Working from the top of the listing below, retype each line through the line containing "COL = SC.collection", both included, with no pictures.

== SOURCE EXCERPT ==

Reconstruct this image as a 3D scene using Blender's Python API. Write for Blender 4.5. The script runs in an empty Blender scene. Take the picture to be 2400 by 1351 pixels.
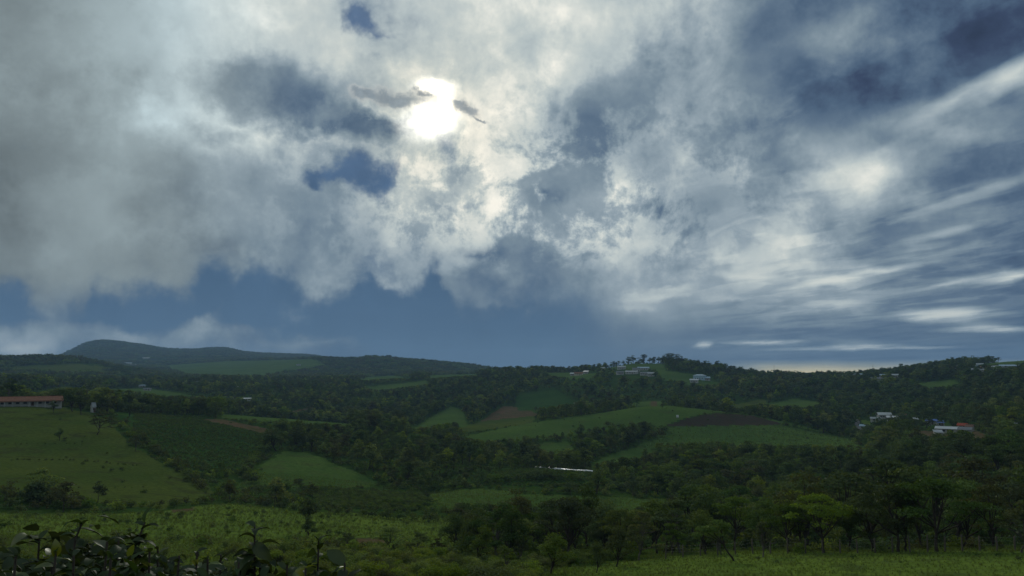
import bpy, bmesh, math, random
import numpy as np
from mathutils import Vector, Matrix, Euler

random.seed(7)
rng = np.random.default_rng(11)
SC = bpy.context.scene
COL = SC.collection

# ------------------------------------------------------------------ camera
FPX = 1813.0                       # focal length in pixels of the 2400 px wide photograph
HORIZON = 868.0
PITCH = math.atan((HORIZON - 675.5) / FPX)
CAMZ = 60.0
cam_data = bpy.data.cameras.new('camera')
cam_data.sensor_width = 36.0
cam_data.lens = 36.0 * FPX / 2400.0
cam_data.clip_start = 0.1
cam_data.clip_end = 60000.0
cam = bpy.data.objects.new('camera', cam_data)
COL.objects.link(cam)
cam.location = (0, 0, CAMZ)
cam.rotation_euler = (math.pi / 2 + PITCH, 0, 0)
SC.camera = cam

CP, SP = math.cos(PITCH), math.sin(PITCH)


def px_dir(px, py):
    """Photograph pixel -> (azimuth, elevation); azimuth clockwise from +Y."""
    x = (np.asarray(px, float) - 1200.0) / FPX
    y = (675.5 - np.asarray(py, float)) / FPX
    X, Y, Z = x, CP - y * SP, SP + y * CP
    return np.arctan2(X, Y), np.arctan2(Z, np.hypot(X, Y))


def dir_px(az, el):
    X, Y, Z = np.sin(az) * np.cos(el), np.cos(az) * np.cos(el), np.sin(el)
    f = Y * CP + Z * SP
    u = -Y * SP + Z * CP
    f = np.maximum(f, 0.05)
    return 1200.0 + FPX * X / f, 675.5 - FPX * u / f


def lin(c):
    c = np.asarray(c, float) / 255.0
    return np.where(c <= 0.04045, c / 12.92, ((c + 0.055) / 1.055) ** 2.4)


# ------------------------------------------------------------------ render / exposure
SC.render.engine = 'CYCLES'
SC.view_settings.view_transform = 'Standard'
SC.view_settings.look = 'None'
SC.view_settings.exposure = 0.0
SC.view_settings.gamma = 1.0
SC.view_settings.use_curve_mapping = False
cy = SC.cycles
cy.use_denoising = True
cy.max_bounces = 5
cy.diffuse_bounces = 3
cy.glossy_bounces = 2
cy.transmission_bounces = 3
cy.transparent_max_bounces = 8
cy.volume_bounces = 0
cy.caustics_reflective = False
cy.caustics_refractive = False

# ------------------------------------------------------------------ sky
SUN_AZ, SUN_EL = [float(v) for v in px_dir(1003, 275)]


def sky_tables():
    """Broad tone of the cloud deck over the visible part of the sky and how closed it is."""
    rows = {
        -150: [(-400, 115), (0, 125), (300, 160), (600, 200), (900, 195), (1300, 195), (1700, 150), (2100, 110), (2400, 85), (2800, 85)],
        0: [(-400, 112), (0, 122), (150, 140), (300, 163), (420, 196), (520, 212), (600, 212), (750, 206), (850, 170), (950, 207), (1100, 212), (1300, 212), (1500, 200), (1600, 184), (1700, 158), (1800, 132), (2000, 116), (2200, 80), (2400, 68), (2800, 70)],
        100: [(-400, 112), (0, 128), (150, 150), (300, 166), (420, 186), (550, 186), (700, 206), (800, 204), (870, 170), (950, 188), (1050, 200), (1200, 208), (1400, 203), (1550, 172), (1700, 140), (1800, 116), (1950, 132), (2100, 108), (2200, 80), (2400, 70), (2800, 75)],
        200: [(-400, 112), (0, 122), (100, 126), (200, 150), (300, 156), (400, 180), (500, 178), (600, 170), (700, 175), (770, 200), (850, 198), (900, 180), (1000, 212), (1100, 210), (1250, 198), (1400, 165), (1500, 142), (1650, 150), (1800, 126), (1950, 88), (2100, 78), (2250, 96), (2330, 120), (2400, 150), (2800, 150)],
        290: [(-400, 105), (0, 115), (150, 126), (250, 148), (320, 184), (380, 196), (450, 186), (560, 185), (700, 180), (850, 160), (930, 180), (1000, 225), (1100, 208), (1200, 186), (1350, 142), (1450, 130), (1600, 146), (1750, 142), (1900, 120), (2000, 134), (2100, 156), (2200, 170), (2300, 165), (2350, 130), (2400, 105), (2800, 105)],
        330: [(-400, 102), (0, 108), (150, 124), (300, 155), (400, 160), (520, 195), (620, 180), (740, 165), (850, 150), (950, 190), (1040, 190), (1150, 192), (1300, 172), (1400, 132), (1480, 132), (1600, 140), (1700, 148), (1850, 150), (1960, 152), (2050, 140), (2150, 125), (2300, 112), (2400, 105), (2800, 100)],
        385: [(-400, 100), (0, 105), (150, 125), (300, 148), (400, 145), (500, 155), (620, 158), (740, 150), (850, 150), (950, 195), (1040, 182), (1150, 192), (1300, 190), (1400, 160), (1480, 130), (1600, 128), (1700, 150), (1850, 152), (1960, 196), (2040, 205), (2120, 130), (2300, 102), (2400, 100), (2800, 95)],
        450: [(-400, 98), (0, 100), (150, 128), (250, 142), (350, 118), (420, 125), (500, 145), (650, 152), (720, 150), (820, 150), (900, 160), (970, 192), (1100, 196), (1200, 180), (1300, 176), (1450, 192), (1550, 124), (1650, 142), (1850, 152), (1950, 185), (2030, 198), (2100, 140), (2200, 135), (2300, 128), (2400, 110), (2800, 100)],
        520: [(-400, 98), (0, 104), (150, 124), (300, 146), (450, 128), (600, 150), (800, 155), (900, 168), (1000, 185), (1150, 190), (1300, 186), (1450, 182), (1540, 160), (1620, 120), (1700, 150), (1850, 182), (1950, 172), (2050, 126), (2150, 145), (2300, 130), (2400, 105), (2800, 95)],
        600: [(-400, 100), (0, 108), (200, 134), (400, 128), (600, 140), (800, 140), (950, 160), (1050, 152), (1200, 160), (1350, 168), (1500, 160), (1650, 152), (1740, 190), (1850, 206), (1910, 190), (1960, 140), (2050, 135), (2200, 142), (2300, 125), (2400, 95), (2800, 90)],
        660: [(-400, 95), (0, 105), (150, 130), (350, 140), (450, 130), (600, 130), (750, 136), (900, 140), (1000, 140), (1080, 128), (1200, 128), (1350, 132), (1450, 148), (1600, 172), (1700, 190), (1800, 188), (1900, 172), (2000, 150), (2100, 120), (2250, 110), (2400, 105), (2800, 90)],
        720: [(-400, 85), (0, 95), (150, 118), (300, 115), (500, 110), (700, 110), (900, 110), (1050, 112), (1150, 116), (1300, 114), (1400, 138), (1500, 160), (1600, 150), (1700, 142), (1850, 150), (2000, 148), (2100, 128), (2200, 130), (2300, 128), (2400, 100), (2800, 90)],
        780: [(-400, 105), (0, 115), (100, 122), (200, 118), (350, 96), (460, 120), (600, 100), (800, 96), (1000, 94), (1200, 97), (1400, 106), (1600, 116), (1700, 108), (1850, 98), (2000, 92), (2200, 98), (2400, 95), (2800, 90)],
        825: [(-400, 122), (0, 128), (150, 124), (300, 108), (460, 112), (700, 112), (850, 98), (1000, 92), (1200, 95), (1400, 102), (1600, 110), (1750, 108), (1900, 100), (2100, 96), (2400, 90), (2800, 90)],
        860: [(-400, 110), (0, 112), (300, 100), (900, 92), (1300, 98), (1600, 100), (1700, 96), (2000, 92), (2400, 90), (2800, 90)],
        900: [(-400, 110), (0, 112), (300, 100), (900, 92), (1300, 98), (1700, 100), (2400, 95), (2800, 90)],
    }
    ys = np.array(sorted(rows))
    return ys, rows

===

→ **REPLY**
Reconstruct this image as a 3D scene using Blender's Python API. Write for Blender 4.5. The script runs in an empty Blender scene. Take the picture to be 2400 by 1351 pixels.
import bpy, bmesh, math, random
import numpy as np
from mathutils import Vector, Matrix, Euler

random.seed(7)
rng = np.random.default_rng(11)
SC = bpy.context.scene
COL = SC.collection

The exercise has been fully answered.